A expressão é ridícula, mas tem uma grande utilidade: ela diz muito sobre a pessoa que a usa.
— Renato Motta, tradutor
Quer matar um tradutor de ódio? Utilize essa expressão, é a melhor maneira. Vinda do italiano por vias muito tortas, o velho, surrado e injusto adágio traduttore/traditore (tradutor/traidor), tão antigo e empoeirado, remonta aos dragomans otomanos (ou tercüman), que tinham a ingrata tarefa de transmitir aos vizires as negociações feitas em outros países. Em geral, essas negociações eram bastante complicadas, recheadas de palavrões e escárnio, e como sempre o mensageiro era quem pagava o pato. Para escapar do castigo, esses intérpretes-embaixadores aliviavam esses “recadinhos” mal-educados dos mercadores e autoridades estrangeiros, adoçando as palavras alheias, editando de leve para não enfrentar a fúria do vizir. David Bellos, no livro Is That a Fish in Your Ear?, dá um exemplo muito esclarecedor:
[…] quando o sultão Murad II concedeu permissão para os mercadores ingleses fazerem comércio nas terras otomanas, a carta original em turco dizia que a rainha Elizabeth “demonstrou sua subserviência e devoção e declarou sua servidão e afeto” ao sultão. Para a comunicação posterior com a corte inglesa, a carta foi traduzida pelo grande dragoman para o italiano, que ainda era a língua original do império otomano. Em italiano, no entanto, a carta não diz o mesmo: expressa a fórmula turca elaborada de forma econômica como sincera amicizia. […] Ele (o dragoman) sabe que seu mestre nunca considerará a rainha da Inglaterra como uma monarca de igual poder; e, como diplomata experiente, ele também sabe que Elizabeth I possivelmente não aceitaria a expressão de “servidão” ao sultão, mesmo em um floreio convencional.

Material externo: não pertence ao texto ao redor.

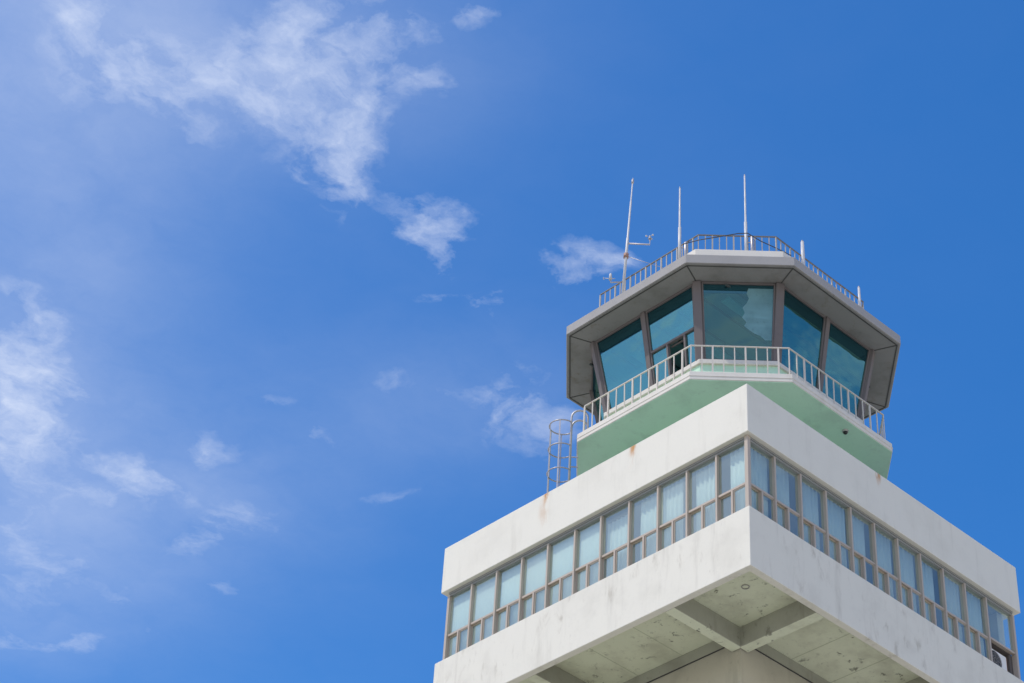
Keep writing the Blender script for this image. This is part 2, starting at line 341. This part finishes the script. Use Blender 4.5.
# upper parapet, ceiling/roof slab
bm = new(); prism(bm, square(6.0), 0, 1.58, square(5.70)); part('parapet', bm, white, bevel=.018)
bm = new(); box(bm, (-5.698, -5.698, .55), (5.698, 5.698, .9)); part('roof_slab', bm, roof_grey)
bm = new(); box(bm, (-5.698, -5.698, .02), (5.698, 5.698, .16)); part('ceiling', bm, mat('room_ceiling', (.30, .32, .32), .9))
bm = new(); box(bm, (-3.0, -3.0, -3.348), (2.2, 2.2, .018)); part('core_wall', bm, room)
bm = new(); box(bm, (5.5, -5.5, -2.392), (5.8, 5.8, -.003)); box(bm, (-5.5, 5.5, -2.392), (5.498, 5.8, -.003)); part('rear_wall', bm, white)
bm = new(); box(bm, (-5.78, -5.78, -3.348), (5.78, 5.78, -3.3)); part('floor', bm, floor_d)

UR = [-5.84, -4.76, -3.70, -2.65, -1.60, -.58, .44, 1.46, 2.49, 3.50, 4.50, 5.84]
UL = [-5.84, -4.75, -3.69, -2.63, -1.55, -.47, .55, 1.63, 2.69, 3.74, 4.80, 5.84]
# window bays: frame > panes, sashes, curtain.  u runs along the face, q is the depth from the face inwards
P = 5.84; N_B = 11; BW = 2 * P / N_B; TR = -1.47; HD = -.004; SI = ZT + .002
def mapper(face):
    if face == 'L': return lambda u, q, z: (-P + q, -P + u, z)
    return lambda u, q, z: (-P + u, -P + q, z)
def fbox(bm, mp, u0, u1, q0, q1, z0, z1, mi=0):
    a, b = mp(u0, q0, z0), mp(u1, q1, z1)
    box(bm, tuple(min(a[i], b[i]) for i in range(3)), tuple(max(a[i], b[i]) for i in range(3)), mi)
random.seed(3)
def window_bay(face, k):
    mp = mapper(face); U = UL if face == 'L' else UR; u0, u1 = U[k] + P + (.0 if k else .075), U[k + 1] + P
    last = (face == 'R' and k == N_B - 1); TR = -1.40 if last else -1.47
    hw = .030
    a, b = u0 + hw * (k > 0), u1 - hw - (.06 if k == N_B - 1 else 0)
    bm = new()
    fbox(bm, mp, a, b, .02, .13, TR - .03, TR + .035)              # transom
    fbox(bm, mp, a, b, .01, .14, SI, SI + .045)                    # sill
    fbox(bm, mp, b, b + .030 + (.06 if k == N_B - 1 else 0), -.025, .14, SI + .001, HD - .115)   # mullion on the far side
    if k: fbox(bm, mp, a - .030, a - .001, -.025, .14, SI + .001, HD - .115)
    mid = (a + b) / 2
    if not last:
        fbox(bm, mp, mid - .03, mid + .03, .0, .12, SI + .046, TR - .031)
    w = part('window', bm, alu_l)
    bm = new(); fbox(bm, mp, a - .030 * (k > 0), b + .030, .002, .12, HD - .114, HD - .06); fbox(bm, mp, a - .030 * (k > 0), b + .030, -.03, .12, HD - .059, HD - .002)
    part('head_rail', bm, head_grey, w)
    bm = new(); fbox(bm, mp, a, b, .07, .078, TR + .036, HD - .111); part('pane', bm, g_room, w)
    if not last:
        for (s0, s1, q) in ((a, mid - .031, .10), (mid + .031, b, .05)):
            if face == 'L': q = .15 - q
            bm = new(); t = .028; z0, z1 = SI + .047, TR - .033
            fbox(bm, mp, s0 + .001, s0 + t, q - .015, q + .02, z0, z1); fbox(bm, mp, s1 - t, s1 - .001, q - .015, q + .02, z0, z1)
            fbox(bm, mp, s0 + t, s1 - t, q - .015, q + .02, z0, z0 + .03); fbox(bm, mp, s0 + t, s1 - t, q - .015, q + .02, z1 - .03, z1)
            part('sash', bm, alu_l, w)
            bm = new(); fbox(bm, mp, s0 + t + .001, s1 - t - .001, q, q + .006, z0 + .031, z1 - .031); part('pane', bm, g_room, w)
    return w, mp, a, b
def drape_sky_sheet(face, w, u0, u1, z0=SI + .05, z1=-.12, q=.45, amp=.022):
    mp = mapper(face); bm = new(); n = max(6, int((u1 - u0) / .025)); A = []; ph = random.random() * 6
    for i in range(n + 1):
        u = u0 + (u1 - u0) * i / n; d = q + amp * math.sin(u * 38 + ph) + .4 * amp * math.sin(u * 83)
        A.append([bm.verts.new(mp(u, d, z)) for z in (z0, z1)] + [bm.verts.new(mp(u, d + .01, z)) for z in (z0, z1)])
    for i in range(n):
        a, b = A[i], A[i + 1]
        for f in ((a[0], b[0], b[1], a[1]), (a[2], a[3], b[3], b[2]), (a[1], b[1], b[3], a[3]), (a[0], a[2], b[2], b[0])): bm.faces.new(f).smooth = True
    part('curtain_sky_sheet', bm, curtain_sky_sheet, w)
for face in 'LR':
    for k in range(N_B):
        w, mp, a, b = window_bay(face, k)
        if face == 'L':
            if k == 0: drape_sky_sheet(face, w, a + .02, b - .30, q=.20)
            elif k == 1: drape_sky_sheet(face, w, a + .12, b - .12, q=.22, amp=.03)
            elif k == 2: drape_sky_sheet(face, w, a + .30, b, q=.20)
            elif k == 3: drape_sky_sheet(face, w, a, b - .18, q=.22)
            elif k == 4: drape_sky_sheet(face, w, a + .05, b, z1=-.3, q=.24)
            else: drape_sky_sheet(face, w, a, b, z1=-.112, q=.135 + .008 * (k % 3), amp=.004)  # flat pale sheet stands in for sky reflected in these panes
        elif k < N_B - 1:
            x = (0, .15, .4, 0, .3, .1, .25, .0, .35, .15)[k]
            drape_sky_sheet(face, w, a + x * .6, b - (.2 if k % 3 == 1 else .05), q=.18, amp=.028)
bm = new(); box(bm, (-P - .045, -P - .045, SI), (-P + .075, -P + .075, HD)); part('corner_post', bm, alu_l, bevel=.01)
# recess behind the last bay on the right-hand face
bm = new(); mp = mapper('R'); a = UR[-2] + P; TL = -1.40
fbox(bm, mp, a + .04, a + 1.20, .78, .82, SI, TL - .04); fbox(bm, mp, a + .0, a + .035, .15, .82, SI, TL - .04); fbox(bm, mp, a + 1.12, a + 1.30, .15, .82, SI, TL - .04); fbox(bm, mp, a + .0, a + 1.22, .15, .82, TL - .038, TL - .005)
part('recess_lining', bm, mat('dark_recess', (.13, .11, .10), .9))

# drum below the cab, balcony, cab base
bm = new(); box(bm, (OX - 2.6, OY - 2.6, .9), (OX + 2.6, OY + 2.6, 4.278)); part('drum', bm, green)
bm = new(); prism(bm, octo(4.374, 2.093), 4.281, 4.574); bs = part('balcony_slab', bm, slab_white, bevel=.014)
bm = new(); prism(bm, octo(4.352, 2.083), 4.262, 4.2805); part('balcony_soffit', bm, green, label='flat mint green underside of the balcony')
bm = new(); prism(bm, octo(4.386, 2.098), 4.40, 4.425, octo(4.372, 2.092)); part('drip_edge', bm, slab_white)
bm = new(); prism(bm, octo(3.53, 1.61), 4.575, 5.50); part('cab_base', bm, green)
bm = new(); prism(bm, octo(3.60, 1.64), 5.501, 5.655); part('sill_band', bm, slab_white, bevel=.01)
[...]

Como o próprio Bellos diz, salvo em casos muito excepcionais, a expressão está errada e sempre esteve. A arte da tradução pode ser uma arte de ilusão, mas nunca de traição – nós criamos condições para que alguém que não lê em um idioma leia uma obra criada nele.[1] Como os escritores, que contam com a “suspensão da realidade” para que o leitor acredite nos fatos que ele escreve, sejam eles mais calcados na realidade ou extremamente fantasiosos. O tradutor também conta com essa capacidade do leitor: que ele, durante a leitura, se convença de que o autor teria escrito daquela maneira se soubesse português, pois o tradutor – essa figura ainda malvista por muitos – se esmerou para compreender, desmontar e remontar a obra de forma que emulasse o texto original. E quando o fazemos, nunca temos uma má intenção, nunca pensamos no engodo, mas em uma verdade que compartilhamos com os leitores.

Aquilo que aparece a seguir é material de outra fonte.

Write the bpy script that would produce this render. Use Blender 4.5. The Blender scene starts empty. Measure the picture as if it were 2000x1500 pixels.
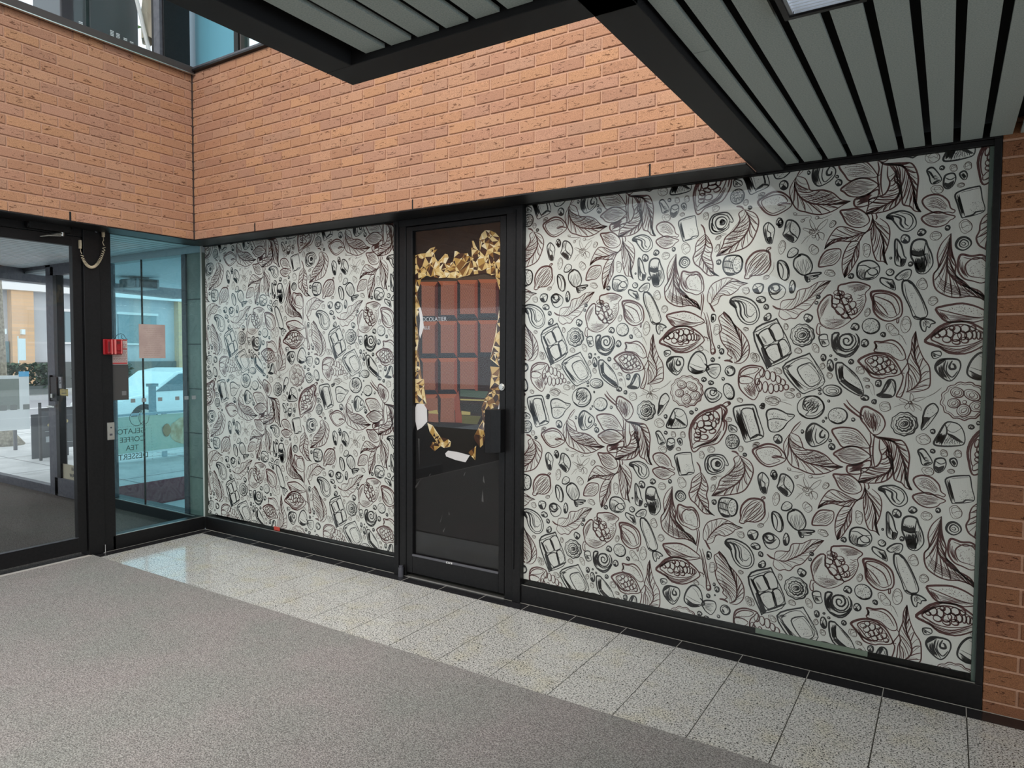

Há pouco, conversando com uma editora, comentamos sobre a leitura profissional, aquela feita por tradutores, preparadores, revisores e editores. Como é rica e profunda essa leitura, muito diferente daquela leitura de “entretenimento” ou “de gosto”, em que não nos preocupamos muito com meandros, mas sim com a história contada, com a forma como é contada. Na leitura profissional, a preocupação também se volta a esse fato, mas também a como ela será recontada em nosso idioma, como o público receberá aquelas palavras, como as escolhas se aproximarão ao máximo daquelas do escritor, quem é o autor, como ele se expressa, como emular – essa palavra é importante, não à toa aparece aqui novamente – a voz, os trejeitos, as manias e preferências do autor de forma que o leitor sinta esse diálogo intermediado da forma mais suave possível. Se isso for traição – se alguém encontrar ainda elementos da traição nesta atividade –, meu entendimento dessa palavra deve estar muito errado.
Por isso o adágio me incomoda. Me faz mal. Como as belles infidèles, as belas infiéis (Se uma tradução é bela, não pode ser fiel. Se fiel, não pode ser bela), que têm uma carga extremamente sexista e preconceituosa e já renderam artigos feministas inflamados[2] , a expressão traduttore/traditore deveria ser banida do vocabulário comum, sendo relegada àquelas expressões, obras e comportamentos existentes e indesejáveis, ou a um marco de um tempo que já não existe mais. Pois o que fazemos hoje, com a compreensão que temos da arte-ofício que é a tradução, está muito longe de ter como objetivo enganar alguém. Salvo as raras exceções que Bellos comenta, somos o elo entre o estrangeiro e o nacional, o alheio e o nosso, o distante e o próximo.
Então, da próxima vez que vier à mente a malfadada expressão, lembre que estamos ao lado do leitor, sempre.